External decision makers use financial accounting to evaluate how well the
business has achieved its goals. These reports, called financial statements, are
a central feature of accounting.
Bookkeeping is the process of recording financial transactions and keeping
financial records.
Management information systems (MIS) consists of the interconnected
subsystems, including accounting, that provide the information needed to run a
business.
Internal decision makers use information provided by managerial accounting
about operating, investing and financial activities.
Business transactions are economic events that affect a business’s financial
position.
All business transactions are recorded in terms of money. This concept is called
money measure.
For accounting purposes, a business organization is a separate entity, distinct
not only from its creditors and customers but also from its owners.
These are the 3 basic forms of business organizations recognized as separate
entities:
Sole proprietorship; this is a business owned by 1 person.
Partnership; it is like a sole proprietorship in most ways, but it has 2 or
more owners.
Corporation; a business unit chartered by the state and legally separate
from its owners (stockholders).
1.2
Financial position refers to a company’s economic resources, such as cash,
inventory, and buildings, and the claim against those resources at a particular
time. Another term for claims is equities.
, 1. Income statement: it summarizes the revenues earned and expenses
incurred by a business over an accounting period. (Contains: Revenues,
Expenses, Net Income)
2. Statement of owner’s equity: it shows the changes in owner’s equity
over an accounting period. (Contains: Begin capital, investments, net
income – withdrawals, end capital)
3. Balance sheet: it shows the financial position of a business on a certain
date.
Whereas the income statement focusses on a company’s profitability, the
statement of cash flows focuses on liquidity, which is the balancing of inflows
and outflows of cash to enable it to operate and pay its bills when they are due.

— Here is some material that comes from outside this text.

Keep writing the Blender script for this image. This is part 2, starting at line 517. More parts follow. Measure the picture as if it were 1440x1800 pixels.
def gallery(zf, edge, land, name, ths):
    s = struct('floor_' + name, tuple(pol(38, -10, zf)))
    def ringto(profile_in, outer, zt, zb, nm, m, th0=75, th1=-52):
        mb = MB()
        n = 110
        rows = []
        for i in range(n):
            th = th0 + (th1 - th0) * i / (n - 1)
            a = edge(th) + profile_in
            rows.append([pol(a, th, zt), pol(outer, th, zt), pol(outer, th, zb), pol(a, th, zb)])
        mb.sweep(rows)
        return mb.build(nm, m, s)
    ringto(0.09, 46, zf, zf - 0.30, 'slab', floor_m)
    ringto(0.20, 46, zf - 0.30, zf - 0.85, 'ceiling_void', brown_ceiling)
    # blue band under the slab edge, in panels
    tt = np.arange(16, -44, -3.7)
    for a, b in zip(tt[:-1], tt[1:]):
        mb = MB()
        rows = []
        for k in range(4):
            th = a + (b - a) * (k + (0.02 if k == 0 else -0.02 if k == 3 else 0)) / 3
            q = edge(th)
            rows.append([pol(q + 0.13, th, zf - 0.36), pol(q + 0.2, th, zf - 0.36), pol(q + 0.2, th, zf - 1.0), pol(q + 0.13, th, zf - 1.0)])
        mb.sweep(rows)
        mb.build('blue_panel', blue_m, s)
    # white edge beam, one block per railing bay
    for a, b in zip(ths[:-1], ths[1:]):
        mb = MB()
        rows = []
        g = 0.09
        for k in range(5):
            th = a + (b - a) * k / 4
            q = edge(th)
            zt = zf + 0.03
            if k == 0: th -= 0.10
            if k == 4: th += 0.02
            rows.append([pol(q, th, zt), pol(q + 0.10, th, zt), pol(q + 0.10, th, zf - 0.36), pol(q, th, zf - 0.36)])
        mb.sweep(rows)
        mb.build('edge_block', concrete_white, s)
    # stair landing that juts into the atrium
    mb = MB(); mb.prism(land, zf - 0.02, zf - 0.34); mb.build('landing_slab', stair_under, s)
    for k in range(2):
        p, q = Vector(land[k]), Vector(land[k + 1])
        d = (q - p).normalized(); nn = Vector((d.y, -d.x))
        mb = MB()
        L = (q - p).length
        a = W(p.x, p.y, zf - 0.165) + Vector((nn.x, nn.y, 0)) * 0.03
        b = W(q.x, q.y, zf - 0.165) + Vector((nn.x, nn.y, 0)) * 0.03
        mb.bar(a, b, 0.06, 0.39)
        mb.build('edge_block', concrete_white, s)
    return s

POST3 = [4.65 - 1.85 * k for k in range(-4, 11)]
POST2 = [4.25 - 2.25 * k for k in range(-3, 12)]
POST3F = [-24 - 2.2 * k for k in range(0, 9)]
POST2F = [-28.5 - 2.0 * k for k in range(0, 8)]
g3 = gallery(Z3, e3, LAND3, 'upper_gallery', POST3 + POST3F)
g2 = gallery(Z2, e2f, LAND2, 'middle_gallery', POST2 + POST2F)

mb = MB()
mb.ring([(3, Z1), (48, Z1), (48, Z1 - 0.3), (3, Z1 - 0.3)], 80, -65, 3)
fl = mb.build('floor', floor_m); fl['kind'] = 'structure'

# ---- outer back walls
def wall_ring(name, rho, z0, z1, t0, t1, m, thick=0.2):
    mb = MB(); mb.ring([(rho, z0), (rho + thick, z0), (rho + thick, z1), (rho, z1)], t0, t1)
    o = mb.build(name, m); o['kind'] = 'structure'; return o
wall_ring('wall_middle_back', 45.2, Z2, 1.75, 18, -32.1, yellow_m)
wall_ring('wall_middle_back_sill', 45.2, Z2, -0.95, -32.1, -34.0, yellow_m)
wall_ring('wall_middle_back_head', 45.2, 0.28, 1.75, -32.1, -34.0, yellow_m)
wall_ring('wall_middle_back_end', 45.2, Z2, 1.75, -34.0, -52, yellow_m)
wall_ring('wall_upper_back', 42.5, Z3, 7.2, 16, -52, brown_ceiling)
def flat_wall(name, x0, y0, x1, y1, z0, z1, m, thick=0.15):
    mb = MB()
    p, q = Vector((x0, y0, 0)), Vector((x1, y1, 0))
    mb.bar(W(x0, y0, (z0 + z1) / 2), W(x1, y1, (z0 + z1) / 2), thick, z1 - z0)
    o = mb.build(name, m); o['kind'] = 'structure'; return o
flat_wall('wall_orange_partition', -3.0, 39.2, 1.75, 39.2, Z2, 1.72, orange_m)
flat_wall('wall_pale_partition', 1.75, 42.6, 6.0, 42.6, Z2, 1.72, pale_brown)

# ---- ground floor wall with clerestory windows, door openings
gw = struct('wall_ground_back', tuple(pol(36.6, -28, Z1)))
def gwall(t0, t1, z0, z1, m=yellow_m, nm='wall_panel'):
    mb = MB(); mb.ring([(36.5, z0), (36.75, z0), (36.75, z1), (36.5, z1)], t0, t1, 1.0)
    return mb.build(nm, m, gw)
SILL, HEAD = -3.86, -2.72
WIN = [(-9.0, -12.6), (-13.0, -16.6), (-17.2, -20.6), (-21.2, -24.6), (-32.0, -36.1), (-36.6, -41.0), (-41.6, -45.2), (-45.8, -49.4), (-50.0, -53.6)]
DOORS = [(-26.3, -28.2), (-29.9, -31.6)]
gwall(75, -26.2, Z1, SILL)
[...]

The statement of cash flows is organized in 3 business activities:
1. Cash flows from operating activities (net income, accounts receivable,
accounts payable, supplies)
2. Cash flows from investing activities (purchase of land, purchase of
building)
3. Cash flows from financing activities (investments by owner,
withdrawals).
1.4
To ensure that financial statements are understandable to their users, a set of
generally accepted accounting principles (GAAP) has been developed to
provide guidelines for financial accounting.
Many companies have their financial statement audited by an independent
certified public accountant (CPA), which means that the CPA is not an
employee for the company.
1.5
Profitability= the ability to earn enough income to attract and hold investment
capital.
Liquidity= the ability to have enough cash to pay debts when they are due.
Financial analysis is the use of financial statements to determine that a
business is well managed and is achieving its goals.
To be relevant, performance measures must be well aligned with the 2 major
goals of business: profitability and liquidity.
Financial ratios show how the elements of financial statements relate to each
other.
1.6
Ethics is a code of conduct that applies to everyday life. It addresses to whether
actions are right or wrong.
2.1
Recognition refers to the decision as to when to record a business transaction.